**Description of the task:** Locate all lines with the word "from" and copy them out.
===== Data segment =====
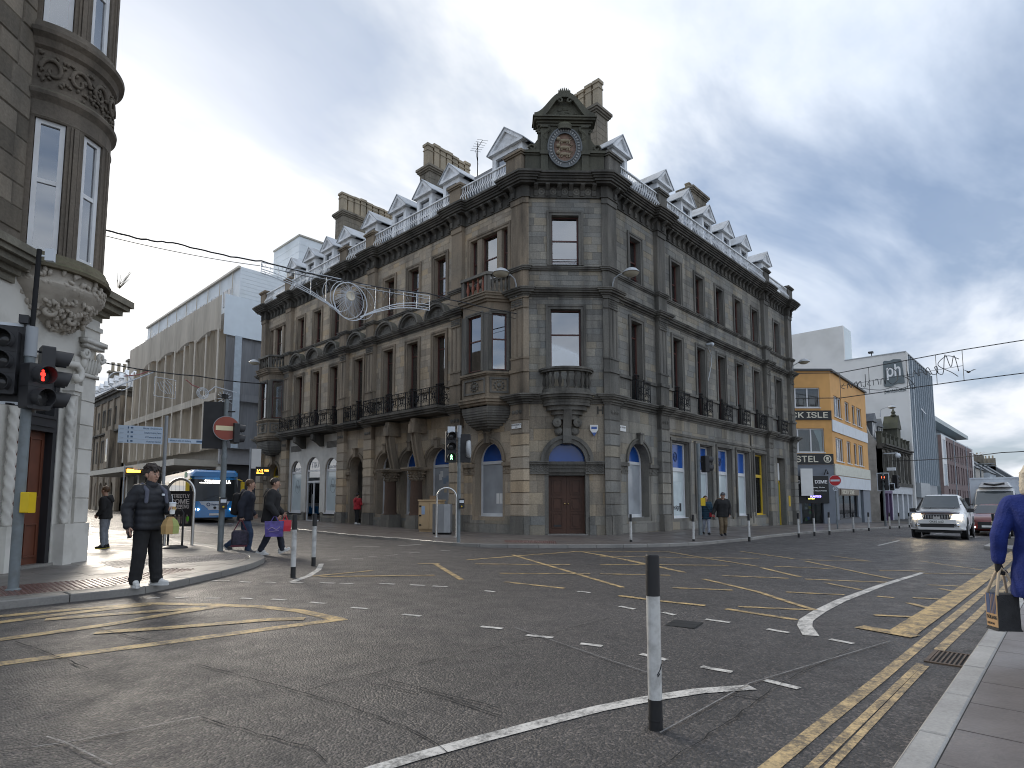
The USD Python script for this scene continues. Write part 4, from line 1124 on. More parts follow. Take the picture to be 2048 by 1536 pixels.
# freestanding columns and scrolled consoles under the balcony
for s in ((bays_l[0][0] + bays_l[0][1]) / 2, (bays_l[0][1] + bays_l[0][2]) / 2):
 tv = FL @ np.array([[1, 0, 0, -s], [0, 0, 1, 0], [0, 1, 0, 0.22], [0, 0, 0, 1.0]])
 mb = MB()
 for a in (0.42, 0.36):
  pass
 mb.box(-0.4, 0.4, -0.4, 0.36, 0.1, 0.55, tv); mb.box(-0.36, 0.36, -0.4, 0.32, 0.55, 0.8, tv)
 main.w('column_base', mb, m_wall_r)
 main.w('column', MB().lathe([(0.34, 0.8), (0.34, 0.86), (0.3, 0.92), (0.31, 1.0), (0.27, 2.4), (0.3, 2.44)], n=18, T=tv), stone('column_granite', (0.13, 0.085, 0.065), moss=0, soot_fac=0.4), True)
 mb = MB()
 mb.lathe([(0.28, 2.44), (0.3, 2.6), (0.4, 2.85), (0.46, 2.92)], n=12, T=tv); mb.box(-0.52, 0.52, -0.5, 0.5, 2.92, 2.99, tv); mb.box(-0.56, 0.56, -0.5, 0.54, 2.99, 3.06, tv)
 r2 = random.Random(3)
 for i in range(14):
  for j, z in enumerate((2.52, 2.64, 2.78)):
   a = 2 * PI * (i + 0.5 * j) / 14; rr = 0.31 + 0.05 * j; mb.sphere((rr * math.cos(a), rr * math.sin(a), z), 0.055, 4, tv)
 main.w('column_capital', mb, m_trim_l)
 # console: an S scroll from the column to the balcony floor
 prof = []
 for u in np.linspace(0, 1, 14):
  prof.append((0.08 + 0.42 * u ** 2 + 0.16 * math.sin(u * PI), 3.06 + 2.2 * u))
 poly = unary_union([Polygon([*prof, *[(x - 0.3, z) for x, z in prof[::-1]]]).buffer(0), sbox(-0.2, 4.85, 0.5, 5.42)])
 t2 = FL @ np.array([[0, 0, 1, -s - 0.17], [0, 1, 0, 0], [1, 0, 0, 0], [0, 0, 0, 1.0]])
 mb = MB().prism(poly, 0, 0.34, t2)
 mb.prism(Polygon([(x + 0.05, z) for x, z in prof] + [(x - 0.02, z) for x, z in prof[::-1]]).buffer(0), -0.02, 0.08, t2).prism(Polygon([(x + 0.05, z) for x, z in prof] + [(x - 0.02, z) for x, z in prof[::-1]]).buffer(0), 0.26, 0.36, t2)
 mb.prism(sbox(-0.22, 4.72, 0.6, 5.15), -0.05, 0.39, t2)
 main.w('console', mb, m_trim_l)
for s in (16.4, 18.6):
 poly = Polygon([(-REC, 4.75), (-0.1, 4.72), (0.2, 4.95), (0.52, 5.1), (0.52, 5.42), (-REC, 5.42)])
 main.w('console', MB().prism(poly, 0, 0.32, FL @ np.array([[0, 0, 1, -s - 0.16], [0, 1, 0, 0], [1, 0, 0, 0], [0, 0, 0, 1.0]])), m_corn)

# balconies with cast iron panels
def iron_panel(T, x0, x1, z0, z1, d, depth=True):
 mb = MB(T); w = x1 - x0
 for a, b, e, f in ((x0, x1, z1 - 0.03, z1), (x0, x1, z0 + 0.05, z0 + 0.08), (x0, x0 + 0.03, z0, z1), (x1 - 0.03, x1, z0, z1)):
  mb.box(a, b, e, f, d - 0.015, d + 0.015)
 cx, cz, h = (x0 + x1) / 2, (z0 + z1) / 2 + 0.02, (z1 - z0)
 for sx in (-1, 1):
  for sz in (-1, 1):
   q = [(cx + sx * w * (0.05 + 0.3 * t * math.sin(3.0 * t + 0.4)), cz + sz * h * (0.04 + 0.36 * t * abs(math.cos(2.2 * t))), d) for t in np.linspace(0, 1, 9)]
   mb.tube(q, 0.016, 4, False)
   q = [(cx + sx * (w * 0.27 + w * 0.13 * t * math.cos(6 * t)), cz + sz * (h * 0.24 + h * 0.14 * t * math.sin(6 * t)), d) for t in np.linspace(0.1, 1, 10)]
   mb.tube(q, 0.015, 4, False)
   q = [(cx + sx * (w * 0.13 + w * 0.1 * t * math.cos(5 * t + 2)), cz + sz * (h * 0.1 + h * 0.12 * t * math.sin(5 * t + 1)), d) for t in np.linspace(0.1, 1, 8)]
   mb.tube(q, 0.015, 4, False)
 mb.lathe([(0.09, -0.012), (0.1, 0), (0.09, 0.012), (0.075, 0), (0.09, -0.012)], n=10, T=np.array([[1, 0, 0, cx], [0, 1, 0, cz], [0, 0, 1, d], [0, 0, 0, 1.0]]))
 for k in range(1, 4):
  x = x0 + w * k / 4; mb.box(x - 0.006, x + 0.006, z0, z0 + 0.12, d - 0.008, d + 0.008); mb.box(x - 0.006, x + 0.006, z1 - 0.12, z1, d - 0.008, d + 0.008)
 return mb


for s0, s1 in ((4.72, 10.82), (14.6, 20.5), (12.0, 13.4)):
 pj = 0.62 if s1 - s0 > 2 else 0.25
 tvv = FL @ np.array([[1, 0, 0, 0], [0, 0, 1, 0], [0, 1, 0, 0], [0, 0, 0, 1.0]])
 mb = MB()
 for z0, z1, g in ((5.5, 5.6, 0.0), (5.6, 5.7, 0.06), (5.7, 5.82, 0.12)):
  mb.box(-s1 - g, -s0 + g, -REC, pj + g, z0, z1, tvv)
 main.w('balcony_floor', mb, m_corn)
 n = max(2, int((s1 - s0) / 0.6)); d = pj - 0.02
 for k in range(n):
  main.w('railing_panel', iron_panel(FL, -s1 + k * (s1 - s0) / n, -s1 + (k + 1) * (s1 - s0) / n, 5.82, 6.72, d), m_ironb)
 for s in (s0, s1):
  T2 = FL @ np.array([[0, 0, 1, -s], [0, 1, 0, 0], [-1, 0, 0, pj], [0, 0, 0, 1.0]])
  main.w('railing_panel', iron_panel(T2, 0.0, pj + REC, 5.82, 6.72, 0), m_ironb)
for c in win_r:
 main.w('railing_panel', iron_panel(FR_, c - 0.58, c, 5.82, 6.72, 0.08), m_ironb)
 main.w('railing_panel', iron_panel(FR_, c, c + 0.58, 5.82, 6.72, 0.08), m_ironb)
 for x in (c - 0.58, c + 0.58):
  main.w('railing_post', MB(FR_).box(x - 0.02, x + 0.02, 5.8, 6.76, -REC, -REC + 0.02).box(x - 0.015, x + 0.015, 6.7, 6.74, -REC, 0.08), m_ironb)

# white plastered shop front on the left street
T = FL
sp = sbox(-20.62, 0.1, -14.48, 5.42).difference(unary_union([arch(-c, z0, 3.3, r) for c, z0, r in SHOP]))
sf = main.w('shop_front', MB(T).prism(sp.difference(sbox(-21, 0, -14, 0.8)), -REC, -REC + 0.05), m_whitep)
part(sf, 'stall_riser', MB(T).prism(sp.intersection(sbox(-21, 0.1, -14, 0.8)), -REC, -REC + 0.03), m_dark, inv=MI)
for c, w in ((-19.7, 1.35), (-15.2, 1.4)):
 mb = MB(T)
 for k in range(6):
  mb.box(c - w / 2, c + w / 2, 4.62 + k * 0.065, 4.655 + k * 0.065, -REC + 0.05, -REC + 0.075)
 part(sf, 'louvre', mb, m_dark, inv=MI)
for k, (c, z0, r) in enumerate(SHOP):
 zs = 3.3
 if k != 1:
  p = arch_window(T, -c, z0, zs, r, -REC - 0.08, m_wframe, m_glass, film=m_film)
  part(p, 'back_wall', MB(T).box(-c - r, -c + r, z0, zs + r, -REC - 0.5, -REC - 0.45), mat('shop_wall', (0.5, 0.55, 0.56), 0.8), inv=MI)
  part(p, 'lettering', MB(T).text('TAILORING' if k == 0 else 'THREADS', 0.15, -c, zs + 0.12, -REC - 0.085, center=True, sx=0.85), m_whitetxt, inv=MI)
  part(p, 'emblem', MB(T).text('T&U', 0.16, -c, 2.3, -REC - 0.088, center=True).tube([(-c + 0.3 * math.cos(a) * (0.6 if math.sin(a) > 0 else 1), 2.4 + 0.42 * math.sin(a), -REC - 0.085) for a in np.linspace(0, 2 * PI, 20)], 0.008, 4), mat('grey_vinyl', (0.2, 0.22, 0.23), 0.5), inv=MI)
  if k == 0:
   m_amb = mat('amber_led', (0.9, 0.4, 0.05), 0.5, emit=(1.0, 0.45, 0.05), estr=2.0)
 else:
  fr = arch(-c, z0, zs, r).difference(unary_union([arch(-c, zs + 0.08, zs + 0.08, r - 0.08), sbox(-c - r + 0.08, 2.72, -c + r - 0.08, zs - 0.02), sbox(-c - r + 0.1, z0 + 0.1, -c - 0.04, 2.6), sbox(-c + 0.04, z0 + 0.1, -c + r - 0.1, 2.6)]))
  p = main.w('shop_door', MB(T).prism(fr, -REC - 0.12, -REC - 0.04), m_wframe)
  for g in (arch(-c, zs + 0.08, zs + 0.08, r - 0.08), sbox(-c - r + 0.08, 2.72, -c + r - 0.08, zs - 0.02), sbox(-c - r + 0.1, z0 + 0.1, -c - 0.04, 2.6), sbox(-c + 0.04, z0 + 0.1, -c + r - 0.1, 2.6)):
   part(p, 'pane', MB(T).prism(g, -REC - 0.085, -REC - 0.075), m_glass, inv=MI)
  part(p, 'handle', MB(T).tube([(-c - 0.08, 1.1, -REC), (-c - 0.08, 1.9, -REC)], 0.015, 6), m_wframe, inv=MI)
  part(p, 'lettering', MB(T).text('T&U', 0.34, -c, zs + 0.22, -REC - 0.07, center=True), m_whitetxt, inv=MI)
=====
**Response:**
The USD Python script for this scene continues. Write part 4, from line 1124 on. More parts follow. Take the picture to be 2048 by 1536 pixels.
 # console: an S scroll from the column to the balcony floor